The reality is that under Ancelotti's 4-3-3 or Andre Villas-Boas' version of 4-2-3-1, giving the options they had at their disposal, it didn't really make much sense at the time pushing Luiz forward, but you sense that the experiment is worth repeating in the future this time around. During the Monterrey game, Luiz was paired with Mikel and allowed the platform to carry the ball forward, so he didn't particularly play in a traditional holding role, but there are plenty of reasons to grant him an opportunity in it looking ahead.

Benitez praised his performance after the semi-final result, telling reporters: "I knew that Monterrey were quick and dangerous in midfield and I decided to put someone in there who could stop them. He’s (Luiz) very good at winning the ball back and passing it to his team-mates. We needed that energy in there, and David can do it all very well. He’s a good passer and he’s very willing too. He did a fine job."

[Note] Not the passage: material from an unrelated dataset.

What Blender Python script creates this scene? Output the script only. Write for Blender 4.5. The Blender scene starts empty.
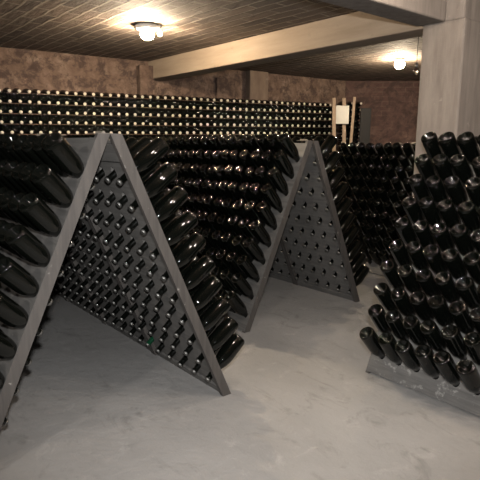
import bpy, math, random
from mathutils import Matrix, Vector

SC = bpy.context.scene
COL = SC.collection
rnd = random.Random(7)

# ------------------------------------------------------------------ helpers
def tag(o, label=None, cat=None, group=None, kind=None):
    if label: o['label'] = label
    if cat: o['category'] = cat
    if group: o['group'] = group
    if kind: o['kind'] = kind
    return o

def link(name, me, mat=None, parent=None, smooth=False):
    if mat is not None and not me.materials: me.materials.append(mat)
    if smooth:
        for p in me.polygons: p.use_smooth = True
    o = bpy.data.objects.new(name, me); COL.objects.link(o)
    if parent is not None: o.parent = parent
    return o

def empty(name, loc=(0, 0, 0), rz=0.0):
    o = bpy.data.objects.new(name, None); COL.objects.link(o)
    o.empty_display_size = 0.1
    o.location = loc; o.rotation_euler = (0, 0, rz)
    return o

class MB:
    """collects geometry for one mesh"""
    def __init__(s): s.v = []; s.f = []
    def add(s, vs, fs, M=None):
        b = len(s.v)
        s.v += [tuple(M @ Vector(p)) if M is not None else tuple(p) for p in vs]
        s.f += [tuple(b + i for i in f) for f in fs]
        return s
    def box(s, x0, x1, y0, y1, z0, z1, M=None):
        return s.add([(x0,y0,z0),(x1,y0,z0),(x1,y1,z0),(x0,y1,z0),(x0,y0,z1),(x1,y0,z1),(x1,y1,z1),(x0,y1,z1)],
                     [(3,2,1,0),(4,5,6,7),(0,1,5,4),(1,2,6,5),(2,3,7,6),(3,0,4,7)], M)
    def lathe(s, prof, n=24, M=None, cap0=True, cap1=True):
        vs = []; fs = []
        for r, z in prof:
            for i in range(n):
                a = 2*math.pi*i/n; vs.append((r*math.cos(a), r*math.sin(a), z))
        for k in range(len(prof)-1):
            for i in range(n):
                j = (i+1) % n
                fs.append((k*n+i, k*n+j, (k+1)*n+j, (k+1)*n+i))
        if cap0: fs.append(tuple(reversed(range(n))))
        if cap1: fs.append(tuple((len(prof)-1)*n+i for i in range(n)))
        return s.add(vs, fs, M)
    def mesh(s, name):
        me = bpy.data.meshes.new(name); me.from_pydata(s.v, [], s.f); me.update(); return me

def bevel(o, w, seg=2):
    m = o.modifiers.new('bevel', 'BEVEL'); m.width = w; m.segments = seg; m.limit_method = 'ANGLE'
    return o

ONES = ['', 'first','second','third','fourth','fifth','sixth','seventh','eighth','ninth','tenth','eleventh','twelfth','thirteenth',
        'fourteenth','fifteenth','sixteenth','seventeenth','eighteenth','nineteenth']
TENS = {20:'twent',30:'thirt',40:'fort',50:'fift'}
def ordinal(n):
    if n < 20: return ONES[n]
    t = TENS[n//10*10]
    return t+'ieth' if n % 10 == 0 else t+'y-'+ONES[n % 10]

# ------------------------------------------------------------------ materials
def mat(name):
    m = bpy.data.materials.new(name); m.use_nodes = True
    nt = m.node_tree; b = nt.nodes['Principled BSDF']
    return m, nt, b
def ramp(nt, stops, fac):
    n = nt.nodes.new('ShaderNodeValToRGB'); e = n.color_ramp.elements
    while len(e) < len(stops): e.new(0.5)
    for el, (p, c) in zip(e, stops): el.position = p; el.color = (*c, 1)
    nt.links.new(fac, n.inputs[0]); return n.outputs[0]
def noise(nt, scale, detail=4, rough=0.55, vec=None, dist=0.0):
    n = nt.nodes.new('ShaderNodeTexNoise'); n.inputs['Scale'].default_value = scale
    n.inputs['Detail'].default_value = detail; n.inputs['Roughness'].default_value = rough; n.inputs['Distortion'].default_value = dist
    if vec is not None: nt.links.new(vec, n.inputs['Vector'])
    return n.outputs['Fac']
def coord(nt, scale=(1,1,1), kind='Object', rot=(0,0,0)):
    t = nt.nodes.new('ShaderNodeTexCoord'); m = nt.nodes.new('ShaderNodeMapping')
    m.inputs['Scale'].default_value = scale; m.inputs['Rotation'].default_value = rot
    nt.links.new(t.outputs[kind], m.inputs['Vector']); return m.outputs['Vector']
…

Whether Luiz has the tactical sense to read the game against better quality opposition in a midfield role in the Premier League remains to be seen and the task of playing on the back foot in that position is one that he's not had to come across yet, but this is a move which has been kicked around in forums, pub debates and on social media for some time; positional switches out of the ordinary are rarely more than hot air, but this time we may have something a whole lot more substantial on our hands and the positives seem to outweigh the negatives at this point in time regarding a shift forward for the flawed Brazilian defender.